According to Freddie Mac, “the nation’s 86 million millennials, plus America’s rapidly growing immigrant communities, are expected to produce about 1.2 million new households a year for the next ten years.“

Don’t be surprised if first-time homebuyers make up a large majority of the activity in this year’s spring real estate market.

Interest Rates Will Prompt Homeownership

According to respondents in the MRIS survey, the prospect of an impending interest rate hike should influence more people to get off the fence and finally purchase a home this spring. In fact, for one reason or another, we have already seen low interest rates encourage homebuyer activity in the face of low inventory levels, rapidly appreciating markets and increasing competition.

“Consumers are heading into the spring home buying season with a positive outlook, according to our findings,” says Steve Udelson, president of Owners.com.

Freddie Mac’s chief economist Sean Becketti echoed the same sentiment, suggesting “housing markets are poised for their best year in a decade. In our latest forecast, total home sales, housing starts, and home prices will reach their highest levels since 2006.”

It’s fair to assume that the sub-four percent interest rate continues to promote homeownership. “Expect the 30-year mortgage rate to remain very attractive throughout the spring home buying season, staying below 4 percent for the second half of the year,” according to Freddie Mac’s monthly outlook.

Of course, the interest rate itself may not be as important to homebuyers as the impending threat of an increase.

“I believe rising interest rates will spur ‘fence sitter’ buyers into the market,” says investor Michael Roat. “Once interest rates establish an upward move, the ‘time to buy is now’ argument will be absolutely correct and more timely than ever. This influx of deferred demand will lead to a continued increase in home sales, prices, and housing starts, setting off the next leg in the residential real estate recovery.”

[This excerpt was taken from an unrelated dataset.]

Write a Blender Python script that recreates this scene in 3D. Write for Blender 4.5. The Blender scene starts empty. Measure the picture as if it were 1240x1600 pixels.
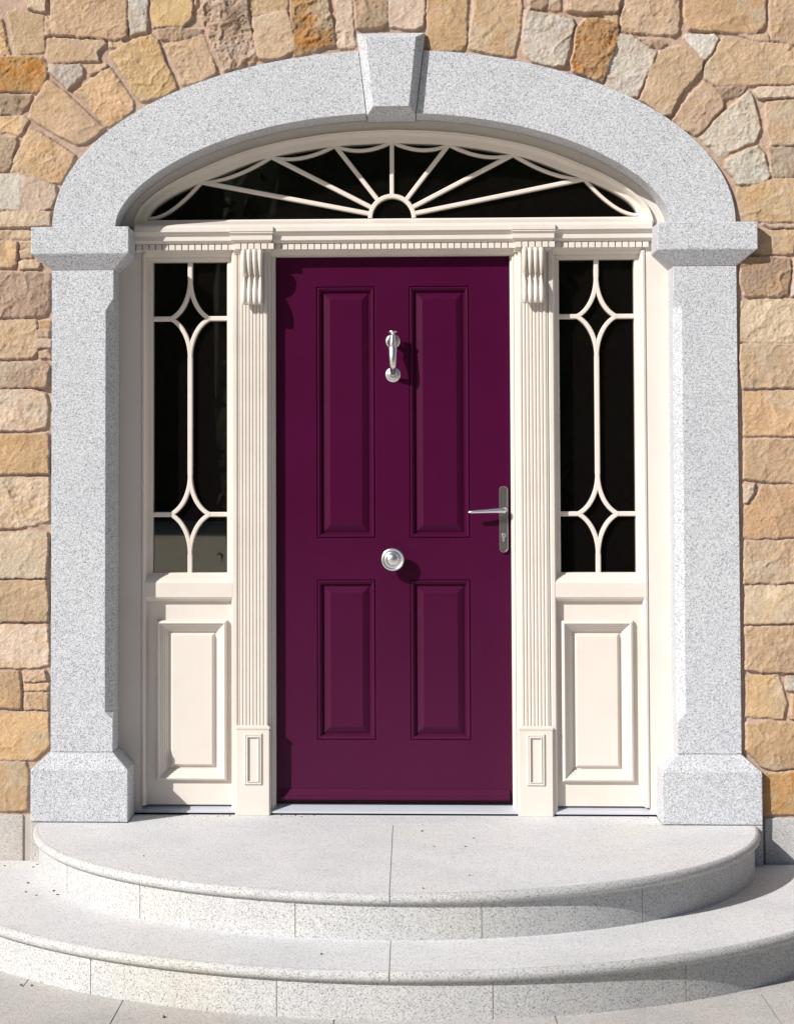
import bpy, bmesh, math, random
import numpy as np
from mathutils import Vector, Matrix

# ------------------------------------------------------------------ camera, light, exposure
scene = bpy.context.scene
COL = scene.collection
cam = bpy.data.cameras.new('camera')
cam_ob = bpy.data.objects.new('camera', cam)
COL.objects.link(cam_ob)
scene.camera = cam_ob
yaw, pitch, roll = 0.041309, -0.041537, -0.0025
cy_, sy_ = math.cos(yaw), math.sin(yaw)
fwd = Vector((-sy_, cy_, 0)); rt = Vector((cy_, sy_, 0)); up = Vector((0, 0, 1))
cp_, sp_ = math.cos(pitch), math.sin(pitch)
fwd2 = fwd * cp_ - up * sp_; up2 = up * cp_ + fwd * sp_
cr_, sr_ = math.cos(roll), math.sin(roll)
r3 = rt * cr_ + up2 * sr_; u3 = -rt * sr_ + up2 * cr_
m = Matrix((r3, u3, -fwd2)).transposed().to_4x4()
m.translation = Vector((0.06807, -7.51962, 1.28584))
cam_ob.matrix_world = m
cam.sensor_fit = 'VERTICAL'
cam.sensor_height = 24.0
cam.lens = 24.0 * 3146.5 / 1600.0
cam.shift_x = (620.0 - 511.227) / 1600.0
cam.shift_y = (611.880 - 800.0) / 1600.0
cam.clip_start = 0.1
cam.clip_end = 500

SUN_TO = Vector((1.12, 1.0, -0.93)).normalized()
ELEV = math.asin(-SUN_TO.z)
world = bpy.data.worlds.new('World')
scene.world = world
world.use_nodes = True
wn = world.node_tree.nodes; wl = world.node_tree.links
bg = wn['Background']
sky = wn.new('ShaderNodeTexSky'); sky.sky_type = 'NISHITA'; sky.sun_disc = False
sky.sun_elevation = ELEV
sky.sun_rotation = math.atan2(-SUN_TO.x, -SUN_TO.y)
sky.air_density = 1.0; sky.dust_density = 1.4
wl.new(sky.outputs['Color'], bg.inputs['Color'])
bg.inputs['Strength'].default_value = 0.055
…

Positive Factors Continue To Grow

It’s true that real estate is building off the momentum it gained last year, but a myriad of additional factors are expected to make their own contributions in the coming months. Let’s take a closer look at a few of the positive factors that should continue to benefit real estate markets all over the U.S. this spring selling season:

  • Job Market: According to the Bureau of Labor Statistics, the job market has seen wages rise at a sustainable pace and steady job growth. The labor force is now the strongest it has been since the turn of the century. For all intents and purposes, it’s the job market we have been waiting for. That means we can finally expect confidence within millennials and first-time homebuyers to drive home sales.
  • More First-Time Homebuyers: Again, we are now witnessing one of the best job markets in nearly 16 years. Millennials and first-time homebuyers are therefore in a better position than ever before to actually buy a home this spring. Couple that with today’s interest rates, and you have the recipe for more housing activity.
  • Rising Rent: Rents are increasing exponentially in some cities and preventing many from contributing to any form of savings at all. However, at the rate rents are rising, those who can afford to buy are more likely to make the move sooner rather than later. If for nothing else, it is much better over the long-run to build equity than to pay down somebody else’s mortgage.

The spring real estate market looks primed to host a lot of activity, and a lot of people are excited to see if it meets expectations.